Monday, August 15, 2011

Sensationalism in the media? No way!

The FreeP is doing a multi-part story on just how dangerous the streets of Winnipeg can be, "Walking and cycling can be deadly - as more of us hike and bike will the death toll rise?" While I don't disagree with the sentiments that there can be many deadly issues with cars and bikes and people (see a good blog post by One Man Committee here as well), my beef is with their stats.

Now, buried in the article in today's FreeP is the fact that "Other times, pedestrians are jaywalking, intoxicated or not paying attention." Now, the "death toll" (such an ominous sounding label) for this year stands at 4 people, and when I read their list of what these incidents were, two immediately rang bells for being unusual incidents.

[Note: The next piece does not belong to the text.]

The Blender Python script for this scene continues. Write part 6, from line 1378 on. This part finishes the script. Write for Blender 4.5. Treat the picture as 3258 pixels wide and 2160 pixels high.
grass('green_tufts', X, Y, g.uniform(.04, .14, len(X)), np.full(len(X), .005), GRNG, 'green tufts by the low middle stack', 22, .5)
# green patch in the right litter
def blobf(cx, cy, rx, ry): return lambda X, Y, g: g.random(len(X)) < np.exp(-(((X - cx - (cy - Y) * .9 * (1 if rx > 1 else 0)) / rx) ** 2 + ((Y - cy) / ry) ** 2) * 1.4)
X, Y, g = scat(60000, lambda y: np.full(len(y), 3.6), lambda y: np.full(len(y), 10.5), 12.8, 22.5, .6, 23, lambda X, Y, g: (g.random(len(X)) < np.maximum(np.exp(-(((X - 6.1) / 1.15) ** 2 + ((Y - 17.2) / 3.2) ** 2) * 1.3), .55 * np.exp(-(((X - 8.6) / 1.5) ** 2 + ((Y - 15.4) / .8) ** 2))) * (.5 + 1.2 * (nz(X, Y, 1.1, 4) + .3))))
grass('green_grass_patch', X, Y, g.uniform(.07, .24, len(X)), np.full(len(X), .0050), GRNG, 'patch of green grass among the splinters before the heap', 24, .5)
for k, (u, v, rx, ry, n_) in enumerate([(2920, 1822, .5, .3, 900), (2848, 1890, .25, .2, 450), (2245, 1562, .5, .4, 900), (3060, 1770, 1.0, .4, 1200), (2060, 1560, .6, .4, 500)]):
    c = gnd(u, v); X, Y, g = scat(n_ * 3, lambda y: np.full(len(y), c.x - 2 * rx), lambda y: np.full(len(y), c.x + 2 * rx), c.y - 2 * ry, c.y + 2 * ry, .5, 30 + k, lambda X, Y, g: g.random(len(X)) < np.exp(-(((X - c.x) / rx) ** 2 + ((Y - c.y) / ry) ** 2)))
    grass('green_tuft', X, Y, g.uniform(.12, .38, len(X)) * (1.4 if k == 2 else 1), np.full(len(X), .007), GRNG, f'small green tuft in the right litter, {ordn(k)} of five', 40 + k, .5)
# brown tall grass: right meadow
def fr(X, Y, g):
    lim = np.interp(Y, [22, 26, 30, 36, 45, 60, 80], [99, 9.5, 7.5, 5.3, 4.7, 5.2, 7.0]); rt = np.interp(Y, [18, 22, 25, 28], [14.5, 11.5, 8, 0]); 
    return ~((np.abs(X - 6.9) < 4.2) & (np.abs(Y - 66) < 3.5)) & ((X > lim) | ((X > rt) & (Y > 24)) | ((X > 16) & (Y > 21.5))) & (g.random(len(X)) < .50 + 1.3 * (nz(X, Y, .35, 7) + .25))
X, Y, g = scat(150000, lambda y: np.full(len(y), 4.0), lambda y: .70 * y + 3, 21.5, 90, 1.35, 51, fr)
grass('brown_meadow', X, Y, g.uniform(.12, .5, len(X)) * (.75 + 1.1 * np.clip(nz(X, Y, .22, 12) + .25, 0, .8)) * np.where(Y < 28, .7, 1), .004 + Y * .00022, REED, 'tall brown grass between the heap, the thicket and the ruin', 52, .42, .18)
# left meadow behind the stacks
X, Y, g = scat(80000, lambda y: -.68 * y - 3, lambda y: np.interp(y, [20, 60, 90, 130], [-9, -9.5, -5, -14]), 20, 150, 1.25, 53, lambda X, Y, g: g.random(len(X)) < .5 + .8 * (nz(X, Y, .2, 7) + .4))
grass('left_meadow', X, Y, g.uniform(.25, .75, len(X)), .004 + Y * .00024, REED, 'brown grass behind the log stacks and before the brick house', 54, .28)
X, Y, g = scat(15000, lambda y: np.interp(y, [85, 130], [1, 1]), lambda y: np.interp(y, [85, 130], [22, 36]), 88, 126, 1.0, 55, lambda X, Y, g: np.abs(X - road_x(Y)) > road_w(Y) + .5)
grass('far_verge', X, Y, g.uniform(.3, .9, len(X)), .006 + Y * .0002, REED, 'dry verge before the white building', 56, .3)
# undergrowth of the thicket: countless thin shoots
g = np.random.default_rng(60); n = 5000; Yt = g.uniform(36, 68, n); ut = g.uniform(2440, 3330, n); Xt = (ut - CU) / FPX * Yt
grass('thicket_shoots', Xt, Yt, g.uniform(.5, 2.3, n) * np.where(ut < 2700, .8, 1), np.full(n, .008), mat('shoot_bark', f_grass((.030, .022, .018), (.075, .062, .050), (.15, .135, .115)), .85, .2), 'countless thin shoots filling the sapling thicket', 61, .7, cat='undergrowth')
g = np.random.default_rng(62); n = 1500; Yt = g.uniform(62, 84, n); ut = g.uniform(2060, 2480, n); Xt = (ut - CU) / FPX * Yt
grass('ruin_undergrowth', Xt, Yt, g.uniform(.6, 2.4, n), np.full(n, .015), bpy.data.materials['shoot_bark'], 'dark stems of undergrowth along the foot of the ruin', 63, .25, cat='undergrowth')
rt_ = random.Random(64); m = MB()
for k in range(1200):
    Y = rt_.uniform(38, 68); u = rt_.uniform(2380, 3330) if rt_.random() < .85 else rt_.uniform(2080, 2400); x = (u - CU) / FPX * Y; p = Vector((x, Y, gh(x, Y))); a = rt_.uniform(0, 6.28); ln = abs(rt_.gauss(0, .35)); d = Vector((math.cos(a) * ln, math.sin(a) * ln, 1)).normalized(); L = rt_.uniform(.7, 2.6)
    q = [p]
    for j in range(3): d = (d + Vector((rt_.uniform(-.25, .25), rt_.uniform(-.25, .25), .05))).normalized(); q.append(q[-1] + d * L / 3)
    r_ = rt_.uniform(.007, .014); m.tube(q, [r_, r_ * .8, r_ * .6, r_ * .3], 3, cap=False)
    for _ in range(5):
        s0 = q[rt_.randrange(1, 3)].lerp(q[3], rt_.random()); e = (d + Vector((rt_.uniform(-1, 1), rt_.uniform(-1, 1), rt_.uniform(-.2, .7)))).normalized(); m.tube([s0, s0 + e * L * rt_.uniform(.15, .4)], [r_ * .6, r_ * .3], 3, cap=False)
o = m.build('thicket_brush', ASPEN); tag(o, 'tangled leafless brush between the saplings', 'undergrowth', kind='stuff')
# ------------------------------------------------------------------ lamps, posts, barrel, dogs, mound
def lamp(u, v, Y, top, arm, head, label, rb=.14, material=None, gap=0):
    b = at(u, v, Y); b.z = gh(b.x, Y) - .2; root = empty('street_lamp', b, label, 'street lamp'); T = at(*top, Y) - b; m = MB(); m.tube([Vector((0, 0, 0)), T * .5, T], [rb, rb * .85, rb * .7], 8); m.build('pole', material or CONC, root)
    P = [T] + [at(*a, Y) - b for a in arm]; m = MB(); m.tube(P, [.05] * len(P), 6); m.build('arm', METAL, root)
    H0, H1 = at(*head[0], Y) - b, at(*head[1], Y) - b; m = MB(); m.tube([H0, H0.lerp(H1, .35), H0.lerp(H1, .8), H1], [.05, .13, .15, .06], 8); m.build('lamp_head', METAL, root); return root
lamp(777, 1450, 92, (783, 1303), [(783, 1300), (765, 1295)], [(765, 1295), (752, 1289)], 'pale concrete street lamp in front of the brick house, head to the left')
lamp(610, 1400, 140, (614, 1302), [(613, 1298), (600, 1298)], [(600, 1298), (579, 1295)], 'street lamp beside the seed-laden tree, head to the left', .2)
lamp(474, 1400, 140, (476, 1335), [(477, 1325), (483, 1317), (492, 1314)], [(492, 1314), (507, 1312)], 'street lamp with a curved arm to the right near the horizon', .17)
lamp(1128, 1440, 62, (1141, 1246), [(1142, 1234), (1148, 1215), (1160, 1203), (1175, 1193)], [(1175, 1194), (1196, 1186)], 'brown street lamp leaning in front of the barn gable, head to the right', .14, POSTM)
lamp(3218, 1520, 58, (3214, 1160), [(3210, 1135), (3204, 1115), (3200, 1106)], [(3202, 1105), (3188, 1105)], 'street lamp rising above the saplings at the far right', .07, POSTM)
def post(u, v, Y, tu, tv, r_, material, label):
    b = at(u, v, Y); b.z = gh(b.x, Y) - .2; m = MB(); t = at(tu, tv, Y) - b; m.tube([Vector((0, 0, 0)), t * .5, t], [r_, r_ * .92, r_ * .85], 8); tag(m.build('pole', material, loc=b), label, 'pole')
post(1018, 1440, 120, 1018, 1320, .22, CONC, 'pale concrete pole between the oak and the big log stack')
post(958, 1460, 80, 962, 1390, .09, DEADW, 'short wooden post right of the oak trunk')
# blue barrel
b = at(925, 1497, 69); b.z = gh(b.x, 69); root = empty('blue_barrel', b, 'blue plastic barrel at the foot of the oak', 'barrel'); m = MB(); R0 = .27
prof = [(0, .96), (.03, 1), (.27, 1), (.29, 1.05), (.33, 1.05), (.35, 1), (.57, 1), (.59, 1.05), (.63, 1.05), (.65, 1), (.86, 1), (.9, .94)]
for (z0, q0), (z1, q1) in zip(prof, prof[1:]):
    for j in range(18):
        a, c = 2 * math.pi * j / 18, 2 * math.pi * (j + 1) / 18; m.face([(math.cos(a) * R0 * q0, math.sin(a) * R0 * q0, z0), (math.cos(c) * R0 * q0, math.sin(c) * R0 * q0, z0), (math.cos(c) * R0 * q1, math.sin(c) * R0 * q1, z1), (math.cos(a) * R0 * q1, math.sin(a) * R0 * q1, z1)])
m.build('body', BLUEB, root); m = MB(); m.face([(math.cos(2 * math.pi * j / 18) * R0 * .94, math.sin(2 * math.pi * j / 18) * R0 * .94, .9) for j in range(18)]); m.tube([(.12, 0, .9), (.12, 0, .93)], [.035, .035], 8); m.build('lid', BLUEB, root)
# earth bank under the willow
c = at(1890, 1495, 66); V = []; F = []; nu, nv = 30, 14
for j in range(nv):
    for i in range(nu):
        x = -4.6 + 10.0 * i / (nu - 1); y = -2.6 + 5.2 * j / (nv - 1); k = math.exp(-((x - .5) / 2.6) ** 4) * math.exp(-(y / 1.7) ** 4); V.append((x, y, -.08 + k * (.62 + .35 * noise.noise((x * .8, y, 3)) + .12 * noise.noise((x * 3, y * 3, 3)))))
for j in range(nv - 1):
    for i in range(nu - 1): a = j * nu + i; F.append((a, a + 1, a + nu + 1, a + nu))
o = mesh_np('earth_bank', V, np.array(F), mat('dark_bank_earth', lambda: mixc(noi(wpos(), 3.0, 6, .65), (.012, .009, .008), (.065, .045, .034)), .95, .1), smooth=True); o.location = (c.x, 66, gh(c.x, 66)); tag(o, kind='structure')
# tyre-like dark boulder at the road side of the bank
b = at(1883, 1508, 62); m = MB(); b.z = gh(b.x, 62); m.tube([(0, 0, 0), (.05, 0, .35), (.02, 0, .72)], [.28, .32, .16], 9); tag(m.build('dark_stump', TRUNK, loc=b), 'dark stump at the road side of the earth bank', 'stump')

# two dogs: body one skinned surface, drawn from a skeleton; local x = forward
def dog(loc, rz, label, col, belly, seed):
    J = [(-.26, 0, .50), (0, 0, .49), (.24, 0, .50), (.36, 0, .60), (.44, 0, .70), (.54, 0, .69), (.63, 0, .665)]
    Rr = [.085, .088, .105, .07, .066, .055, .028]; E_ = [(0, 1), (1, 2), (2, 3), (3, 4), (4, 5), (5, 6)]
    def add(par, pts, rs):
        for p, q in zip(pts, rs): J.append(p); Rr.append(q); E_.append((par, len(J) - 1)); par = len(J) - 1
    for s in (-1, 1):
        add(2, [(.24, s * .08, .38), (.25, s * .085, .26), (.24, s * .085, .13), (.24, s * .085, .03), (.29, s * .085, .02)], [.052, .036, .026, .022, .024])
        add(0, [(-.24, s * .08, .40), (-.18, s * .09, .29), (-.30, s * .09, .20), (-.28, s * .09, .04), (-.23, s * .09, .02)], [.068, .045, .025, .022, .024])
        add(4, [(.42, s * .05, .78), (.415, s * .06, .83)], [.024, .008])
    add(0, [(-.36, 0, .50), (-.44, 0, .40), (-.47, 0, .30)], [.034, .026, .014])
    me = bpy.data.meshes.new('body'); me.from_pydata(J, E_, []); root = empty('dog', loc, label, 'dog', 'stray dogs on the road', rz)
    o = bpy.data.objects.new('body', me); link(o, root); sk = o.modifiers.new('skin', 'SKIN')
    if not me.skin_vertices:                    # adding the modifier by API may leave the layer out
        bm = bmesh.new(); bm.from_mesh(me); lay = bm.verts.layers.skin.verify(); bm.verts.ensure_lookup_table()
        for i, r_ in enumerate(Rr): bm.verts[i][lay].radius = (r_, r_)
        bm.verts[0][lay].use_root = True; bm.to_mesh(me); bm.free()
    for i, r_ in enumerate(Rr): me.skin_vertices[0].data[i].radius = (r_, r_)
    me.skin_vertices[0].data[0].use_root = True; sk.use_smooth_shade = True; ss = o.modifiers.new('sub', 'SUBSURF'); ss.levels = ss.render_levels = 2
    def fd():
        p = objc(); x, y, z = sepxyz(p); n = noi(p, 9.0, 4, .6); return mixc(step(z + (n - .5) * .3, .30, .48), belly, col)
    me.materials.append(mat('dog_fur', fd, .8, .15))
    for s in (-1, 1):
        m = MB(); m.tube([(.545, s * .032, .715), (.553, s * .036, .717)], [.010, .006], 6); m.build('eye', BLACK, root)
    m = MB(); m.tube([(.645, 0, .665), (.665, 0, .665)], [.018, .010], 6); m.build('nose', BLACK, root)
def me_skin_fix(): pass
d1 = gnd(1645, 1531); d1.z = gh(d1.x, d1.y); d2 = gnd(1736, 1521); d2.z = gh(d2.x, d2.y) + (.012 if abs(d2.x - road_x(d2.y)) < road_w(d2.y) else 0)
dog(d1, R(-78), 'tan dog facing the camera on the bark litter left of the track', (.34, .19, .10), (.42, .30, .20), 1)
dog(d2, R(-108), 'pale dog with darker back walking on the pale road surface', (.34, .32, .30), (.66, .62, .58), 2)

The most recent one, in June, was the unfortunate event of a presumed street person falling under the rear tires of a delivery truck, no charges were laid against the driver. In April, a man lying in the middle of Redwood Ave at 4am was hit by a fire truck when it did not have time to see the body because of a vehicle travelling in front of it. I was unable to find a news article to confirm it but it was believed that the man was heavily intoxicated. Now, those are two of the four deadly crashes with pedestrians on the roads of Winnipeg, and somehow their deaths don't make me fear being a pedestrian. The same goes for anytime someone is hit while playing Frogger to get across the road.

I absolutely think that Winnipeg drivers need to pay more attention while driving, and I have of course had my moments as well, although One Man Committee would be please to hear that I am generally awesome when it comes to pedestrians at yield lanes. Although equally important to drivers paying more attention is for cyclists and pedestrians themselves to pay more attention. It may be well and good that they were in the right and that it was totally the fault of the vehicle, but if you're dead your gloating opportunities are limited. Things that they need to remember:
  • Vehicles can't stop immediately just because you pushed the crosswalk button, make eye contact with the drivers before you start to cross the road, and pause to make sure that all lanes are clear as you cross each one.
  • Don't hang out at the crosswalk and talk with your friends by the sign, because the drivers that are courteous and slow down for you to cross will just get irritated that you aren't wanting to and may be less likely to slow down next time.
  • Cyclists using the sidewalk (which I personally am okay with, more on that in a second) should dismount to cross intersections or should bloody well keep an eye out for cars making turns - they may have looked to see if any pedestrians were coming but if you're still on your bike you are coming up faster than they were looking for obstacles.
  • When you're riding your bike on the sidewalk, remember that although cars are supposed to stop before the sidewalk, they rarely do. This is particularly true with cars exiting back lanes. Yes, they are supposed to stop, but see above for how if you're dead that it doesn't do you much good to be right.
  • Oh, and since being an idiot still gets you into the stats, don't pass out in the middle of the road, don't try to "fake out" drivers by pretending you're springing out in front of them (had that happen the other day), jaywalk with common sense understanding that you are doing something that the car cannot predict.
So, I think I've mentioned this before, but I really don't have a problem with bikes on the sidewalk, it generally seems like a safer option for them (especially if they follow my rules above). In general, I don't fear getting hit by car anymore than I fear getting shot here in the North End, although I would suspects it would actually be more likely to be hit. I am not in a gang so I will probably not get shot. I am a courteous pedestrian, yes there is such a thing, so I will probably not get hit by a car. Winnipeg's roadways were designed by someone who likely got their planning degree in a Crackerjack box, since we can't change them, we need to learn to all work together for the safety of all citizens.

*steps down from her soapbox*

Oh, and with the recent shootings in Transcona* does that make me more likely to get shot there or run over by a Firebird? ;) Just kidding Transcona, I love ya!

*I was very sourly informed by someone who feels the same way I do about how negative things get attributed to the North End and positive ones get their proper neighbourhood named, that this part of the city is NOT Transcona, but rather E.K., according to the assessment map it does seem to be classed as T-Cona, but I'm glad that other people have issues just like me!


  1. You get the One Man Committee medal of honour for keeping an eye out for pedestrians in yield lanes!

  2. I frequently confuse pedestrians at the yield onto St. James St. from Portage Ave., albeit admittedly a very easy one to look for pedestrians since you don't really have to watch for oncoming traffic.

  3. I think overall and continued poor planning continues to plague the city when it comes to traffic issues and transportation whether is bus, car, bike or pedestrian.

    You can trace a lot the Kenaston woes to the former council who where dismissive of service roads and as a result have had to spent tens of millions of dollars to correct the problem.

    Add to the active transportation that puts up traffic circles that are completely unsafe for drivers, bikes or pedestrians. If you think a pedestrian has the right of way when entering crossing there, think again.

    There is a big difference between a good traffic circle and a bad one. And we have a lot of bad ones.